SET EXERCISE: Please output exactly the lines of the material from the first through the line containing "SC.camera = cam_o", and nothing more.

DATASET CONTENT:
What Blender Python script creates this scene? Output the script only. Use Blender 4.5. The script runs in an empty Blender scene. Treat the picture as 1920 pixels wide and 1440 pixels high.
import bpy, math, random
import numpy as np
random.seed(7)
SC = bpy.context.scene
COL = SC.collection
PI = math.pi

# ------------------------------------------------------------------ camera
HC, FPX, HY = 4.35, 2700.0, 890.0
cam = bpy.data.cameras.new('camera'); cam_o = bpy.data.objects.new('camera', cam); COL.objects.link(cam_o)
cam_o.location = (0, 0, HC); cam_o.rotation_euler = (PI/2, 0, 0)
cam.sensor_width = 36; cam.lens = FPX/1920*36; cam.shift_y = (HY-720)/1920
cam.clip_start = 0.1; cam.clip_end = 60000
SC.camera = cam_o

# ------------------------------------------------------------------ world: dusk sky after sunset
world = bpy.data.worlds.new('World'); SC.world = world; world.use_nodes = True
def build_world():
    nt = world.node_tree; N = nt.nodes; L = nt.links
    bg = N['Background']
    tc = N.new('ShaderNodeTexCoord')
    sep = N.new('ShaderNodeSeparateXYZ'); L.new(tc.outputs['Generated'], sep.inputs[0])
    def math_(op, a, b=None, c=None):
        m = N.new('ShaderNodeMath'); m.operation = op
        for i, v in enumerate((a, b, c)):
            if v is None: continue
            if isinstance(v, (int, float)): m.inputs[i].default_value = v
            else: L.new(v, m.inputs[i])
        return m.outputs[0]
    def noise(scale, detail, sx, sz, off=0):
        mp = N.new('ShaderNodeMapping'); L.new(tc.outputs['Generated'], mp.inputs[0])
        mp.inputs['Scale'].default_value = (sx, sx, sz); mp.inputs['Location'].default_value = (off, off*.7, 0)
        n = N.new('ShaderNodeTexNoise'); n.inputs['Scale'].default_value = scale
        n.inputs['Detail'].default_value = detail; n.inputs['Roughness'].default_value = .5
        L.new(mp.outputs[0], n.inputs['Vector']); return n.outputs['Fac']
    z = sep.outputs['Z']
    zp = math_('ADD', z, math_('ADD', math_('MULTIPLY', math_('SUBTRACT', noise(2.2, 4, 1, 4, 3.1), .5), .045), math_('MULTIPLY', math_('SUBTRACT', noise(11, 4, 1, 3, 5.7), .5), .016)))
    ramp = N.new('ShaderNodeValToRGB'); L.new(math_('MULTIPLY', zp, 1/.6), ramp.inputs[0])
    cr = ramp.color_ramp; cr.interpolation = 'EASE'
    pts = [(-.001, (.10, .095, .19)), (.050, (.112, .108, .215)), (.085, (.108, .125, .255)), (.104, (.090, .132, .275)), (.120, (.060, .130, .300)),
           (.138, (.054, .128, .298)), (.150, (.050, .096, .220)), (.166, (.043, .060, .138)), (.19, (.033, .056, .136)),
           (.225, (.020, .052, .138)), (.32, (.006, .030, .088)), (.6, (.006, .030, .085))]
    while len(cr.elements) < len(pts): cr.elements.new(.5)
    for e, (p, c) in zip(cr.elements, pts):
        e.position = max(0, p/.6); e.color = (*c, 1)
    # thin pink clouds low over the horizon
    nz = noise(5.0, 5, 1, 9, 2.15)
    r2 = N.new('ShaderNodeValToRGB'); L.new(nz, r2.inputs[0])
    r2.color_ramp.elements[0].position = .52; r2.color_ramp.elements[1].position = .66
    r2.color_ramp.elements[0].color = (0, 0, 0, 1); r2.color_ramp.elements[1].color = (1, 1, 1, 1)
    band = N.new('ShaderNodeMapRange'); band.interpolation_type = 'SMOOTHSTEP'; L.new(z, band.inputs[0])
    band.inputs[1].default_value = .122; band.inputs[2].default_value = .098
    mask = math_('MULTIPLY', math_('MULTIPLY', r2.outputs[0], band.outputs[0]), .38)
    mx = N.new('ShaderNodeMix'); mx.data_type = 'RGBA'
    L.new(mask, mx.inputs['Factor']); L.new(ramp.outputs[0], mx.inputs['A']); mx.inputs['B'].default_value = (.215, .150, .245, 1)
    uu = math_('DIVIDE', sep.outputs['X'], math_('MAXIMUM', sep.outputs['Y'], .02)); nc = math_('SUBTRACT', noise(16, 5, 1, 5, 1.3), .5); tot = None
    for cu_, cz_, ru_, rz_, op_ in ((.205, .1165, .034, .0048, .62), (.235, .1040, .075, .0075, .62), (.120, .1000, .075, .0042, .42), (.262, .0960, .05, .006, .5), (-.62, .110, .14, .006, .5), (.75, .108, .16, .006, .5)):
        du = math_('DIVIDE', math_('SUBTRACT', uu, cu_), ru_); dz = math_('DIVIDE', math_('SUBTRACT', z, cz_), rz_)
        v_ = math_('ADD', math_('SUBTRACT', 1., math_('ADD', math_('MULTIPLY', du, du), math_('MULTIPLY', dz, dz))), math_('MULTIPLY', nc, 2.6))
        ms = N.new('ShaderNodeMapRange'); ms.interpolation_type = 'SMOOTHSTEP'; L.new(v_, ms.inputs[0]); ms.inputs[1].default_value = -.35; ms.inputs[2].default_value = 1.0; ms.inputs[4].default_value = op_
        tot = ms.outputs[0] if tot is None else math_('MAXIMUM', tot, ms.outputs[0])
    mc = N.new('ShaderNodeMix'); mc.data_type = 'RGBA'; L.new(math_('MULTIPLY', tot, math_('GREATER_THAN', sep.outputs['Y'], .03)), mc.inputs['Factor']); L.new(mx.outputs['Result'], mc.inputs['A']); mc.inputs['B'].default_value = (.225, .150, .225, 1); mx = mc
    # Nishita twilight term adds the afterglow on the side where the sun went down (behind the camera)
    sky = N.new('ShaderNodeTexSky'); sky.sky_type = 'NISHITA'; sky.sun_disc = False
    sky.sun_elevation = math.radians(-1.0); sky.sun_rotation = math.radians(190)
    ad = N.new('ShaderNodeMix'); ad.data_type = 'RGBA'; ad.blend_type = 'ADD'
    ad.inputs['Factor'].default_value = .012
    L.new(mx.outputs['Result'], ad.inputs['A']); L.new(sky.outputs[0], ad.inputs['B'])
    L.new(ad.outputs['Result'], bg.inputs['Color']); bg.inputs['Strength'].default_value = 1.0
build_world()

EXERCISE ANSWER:
What Blender Python script creates this scene? Output the script only. Use Blender 4.5. The script runs in an empty Blender scene. Treat the picture as 1920 pixels wide and 1440 pixels high.
import bpy, math, random
import numpy as np
random.seed(7)
SC = bpy.context.scene
COL = SC.collection
PI = math.pi

# ------------------------------------------------------------------ camera
HC, FPX, HY = 4.35, 2700.0, 890.0
cam = bpy.data.cameras.new('camera'); cam_o = bpy.data.objects.new('camera', cam); COL.objects.link(cam_o)
cam_o.location = (0, 0, HC); cam_o.rotation_euler = (PI/2, 0, 0)
cam.sensor_width = 36; cam.lens = FPX/1920*36; cam.shift_y = (HY-720)/1920
cam.clip_start = 0.1; cam.clip_end = 60000
SC.camera = cam_o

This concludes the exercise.